- Your task
Retype each line exactly. Skip images.

[BEGIN Source material]

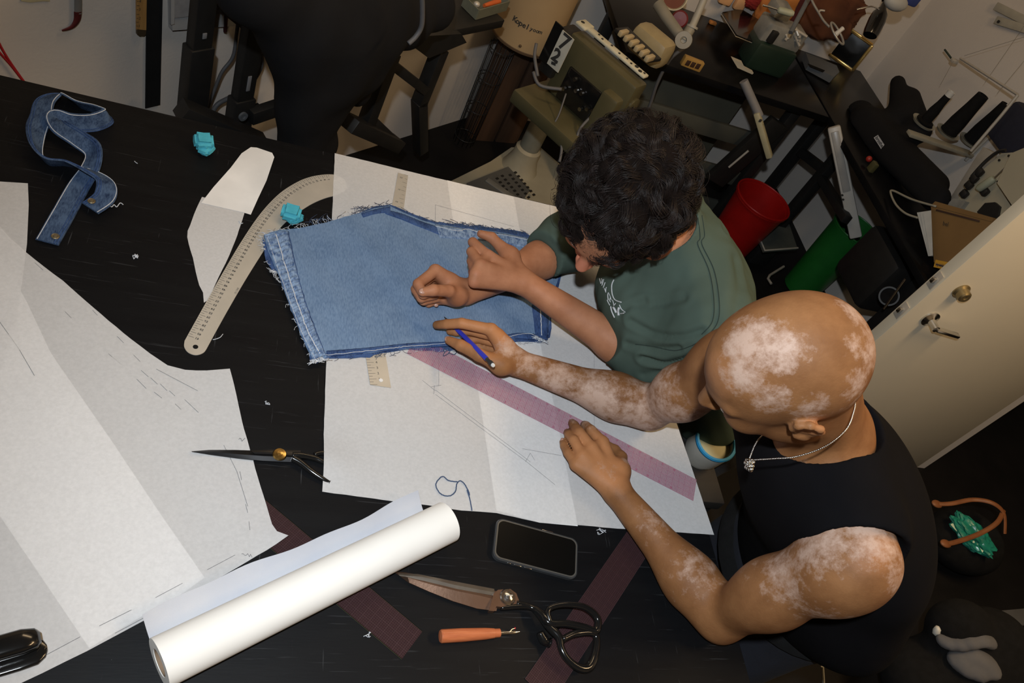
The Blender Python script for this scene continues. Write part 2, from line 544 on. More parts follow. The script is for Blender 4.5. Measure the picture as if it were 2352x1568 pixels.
def flapmesh():
    mb = MB()
    n, m = 40, 16
    v = []
    for i in range(n+1):
        for j in range(m+1):
            s = j/m
            l = i/n
            w = 0.060 + 0.004*math.sin(l*7)+0.0015*math.sin(l*23)
            d = 0.006+s*w
            h = 0.0035+0.030*s**2.1
            p = ra + ax*(0.004+l*(L-0.018)) + side*d
            v.append((p[0], p[1], TZ+h))
    nv = len(v)
    v += [(x, y, z+0.0003) for x, y, z in v]
    f = []
    g = lambda i, j: i*(m+1)+j
    for i in range(n):
        for j in range(m):
            q = (g(i, j), g(i+1, j), g(i+1, j+1), g(i, j+1))
            f += [q, tuple(k+nv for k in q[::-1])]
    for i in range(n):
        for j in (0, m):
            f.append((g(i, j), g(i+1, j), g(i+1, j)+nv, g(i, j)+nv))
    for j in range(m):
        for i in (0, n):
            f.append((g(i, j), g(i, j+1), g(i, j+1)+nv, g(i, j)+nv))
    return mb.add(v, f)
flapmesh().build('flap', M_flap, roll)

# ------------------------------------------------------------------ metal curve
def spline(pts, k=8):
    pts = [np.asarray(p, float) for p in pts]
    out = []
    for i in range(len(pts)-1):
        p0, p1, p2, p3 = pts[max(i-1, 0)], pts[i], pts[i+1], pts[min(i+2, len(pts)-1)]
        for j in range(k):
            s = j/k
            out.append(0.5*((2*p1)+(-p0+p2)*s+(2*p0-5*p1+4*p2-p3)*s*s+(-p0+3*p1-3*p2+p3)*s**3))
    return out+[pts[-1]]
zc = 0.9004
outer = spline([P(*q, zc) for q in [(424, 783), (472, 697), (510, 630), (552, 559), (590, 502), (622, 464), (654, 436), (695, 413), (733, 403), (768, 402), (790, 412)]], 6)
inner = spline([P(*q, zc) for q in [(796, 436), (775, 448), (749, 455), (722, 466), (695, 482), (655, 512), (625, 548), (599, 587), (561, 648), (517, 724), (478, 795)]], 6)
endc = spline([P(*q, zc) for q in [(478, 795), (468, 810), (450, 816), (432, 810), (423, 797), (424, 783)]], 4)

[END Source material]

- Response
The Blender Python script for this scene continues. Write part 2, from line 544 on. More parts follow. The script is for Blender 4.5. Measure the picture as if it were 2352x1568 pixels.
def flapmesh():
    mb = MB()
    n, m = 40, 16
    v = []
    for i in range(n+1):
        for j in range(m+1):
            s = j/m
            l = i/n
            w = 0.060 + 0.004*math.sin(l*7)+0.0015*math.sin(l*23)
            d = 0.006+s*w
            h = 0.0035+0.030*s**2.1
            p = ra + ax*(0.004+l*(L-0.018)) + side*d
            v.append((p[0], p[1], TZ+h))
    nv = len(v)
    v += [(x, y, z+0.0003) for x, y, z in v]
    f = []
    g = lambda i, j: i*(m+1)+j
    for i in range(n):
        for j in range(m):
            q = (g(i, j), g(i+1, j), g(i+1, j+1), g(i, j+1))
            f += [q, tuple(k+nv for k in q[::-1])]
    for i in range(n):
        for j in (0, m):
            f.append((g(i, j), g(i+1, j), g(i+1, j)+nv, g(i, j)+nv))
    for j in range(m):
        for i in (0, n):
            f.append((g(i, j), g(i, j+1), g(i, j+1)+nv, g(i, j)+nv))
    return mb.add(v, f)
flapmesh().build('flap', M_flap, roll)

# ------------------------------------------------------------------ metal curve
def spline(pts, k=8):
    pts = [np.asarray(p, float) for p in pts]
    out = []
    for i in range(len(pts)-1):
        p0, p1, p2, p3 = pts[max(i-1, 0)], pts[i], pts[i+1], pts[min(i+2, len(pts)-1)]
        for j in range(k):
            s = j/k
            out.append(0.5*((2*p1)+(-p0+p2)*s+(2*p0-5*p1+4*p2-p3)*s*s+(-p0+3*p1-3*p2+p3)*s**3))
    return out+[pts[-1]]
zc = 0.9004
outer = spline([P(*q, zc) for q in [(424, 783), (472, 697), (510, 630), (552, 559), (590, 502), (622, 464), (654, 436), (695, 413), (733, 403), (768, 402), (790, 412)]], 6)
inner = spline([P(*q, zc) for q in [(796, 436), (775, 448), (749, 455), (722, 466), (695, 482), (655, 512), (625, 548), (599, 587), (561, 648), (517, 724), (478, 795)]], 6)
endc = spline([P(*q, zc) for q in [(478, 795), (468, 810), (450, 816), (432, 810), (423, 797), (424, 783)]], 4)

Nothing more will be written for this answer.